Contracts that generate a "crypto scam score" often rely on identifying structural conditions such as owner-controlled permissions that enable exit restrictions or supply manipulation. A core pattern involves transfer restrictions like whitelist-only exits, where only approved addresses can sell tokens, effectively locking out others. This is mechanically implemented through require() checks or blacklist mappings in the transfer function, reverting transactions for non-whitelisted or blacklisted addresses. Such patterns are detectable through code inspection without trading activity. The score typically aggregates these contract-level signals to assess the likelihood of scam-like behavior, focusing on mechanisms that can trap liquidity or enable sudden supply inflation.
This pattern becomes risk-relevant when the controlling authority can modify whitelist or blacklist entries post-launch, preserving the ability to block sales selectively. In such cases, buyers may be unaware of exit restrictions until attempting to sell, which can result in trapped capital and forced losses. Conversely, the presence of whitelist or blacklist functions alone does not confirm malicious intent. Legitimate projects sometimes use these controls for regulatory compliance, fraud prevention, or staged token releases. The key distinction lies in owner mutability and transparency: immutable or time-locked controls reduce risk, while dynamic, opaque modifications raise it.
Additional signals that would shift the assessment include the presence of active mint or freeze authorities. If mint authority remains with the deployer without clear operational justification, the risk of arbitrary supply inflation increases, which can dilute holders and undermine token value. Similarly, an active freeze authority can pause transfers on individual wallets, potentially used to enforce compliance or, conversely, to selectively lock out sellers. Observing upgradeable proxy patterns without multisig or timelock protections also heightens risk by enabling sudden contract logic changes.
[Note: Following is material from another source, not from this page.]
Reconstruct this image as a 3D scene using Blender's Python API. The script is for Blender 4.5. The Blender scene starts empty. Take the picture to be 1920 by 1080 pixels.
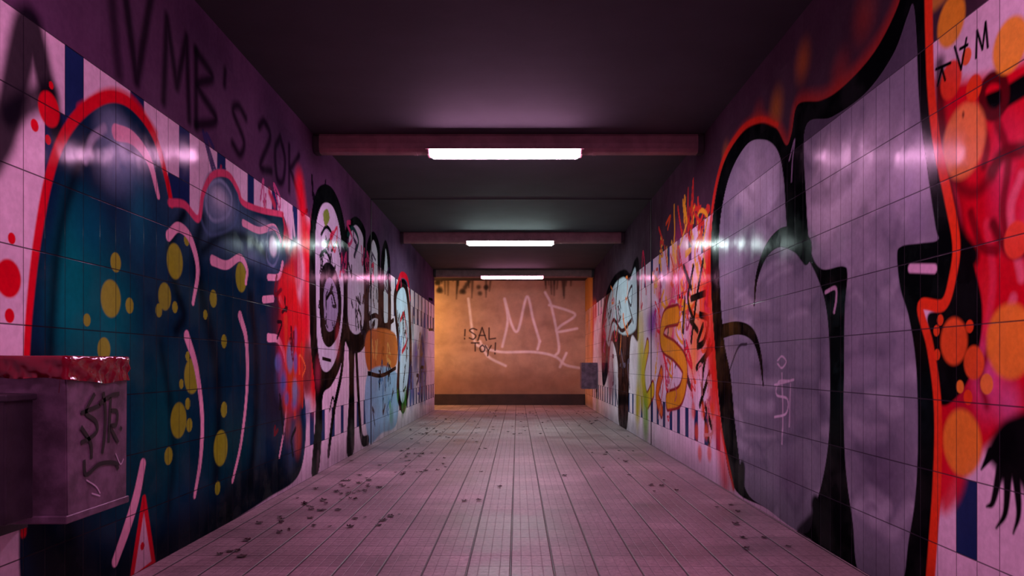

Conversely, verified renunciations of mint and freeze rights, transparent governance, and multisig controls would mitigate concerns and lower the scam score.
When combined with thin liquidity pools or low market capitalization, these structural risks can produce pronounced negative outcomes. For instance, cliff unlocks of large token allocations absorbed by shallow pools often trigger extended price declines rather than discrete drops, exacerbating losses for holders unable to exit. The presence of exit-blocking mechanisms like whitelist-only sales or blacklists can amplify this effect by preventing orderly sell-offs, effectively creating soft honeypots. However, in deeper pools with active market participation and transparent controls, the same contract features might pose less systemic risk. Thus, the realistic range of outcomes spans from manageable operational controls to severe liquidity traps, depending on the interplay of contract permissions and market conditions.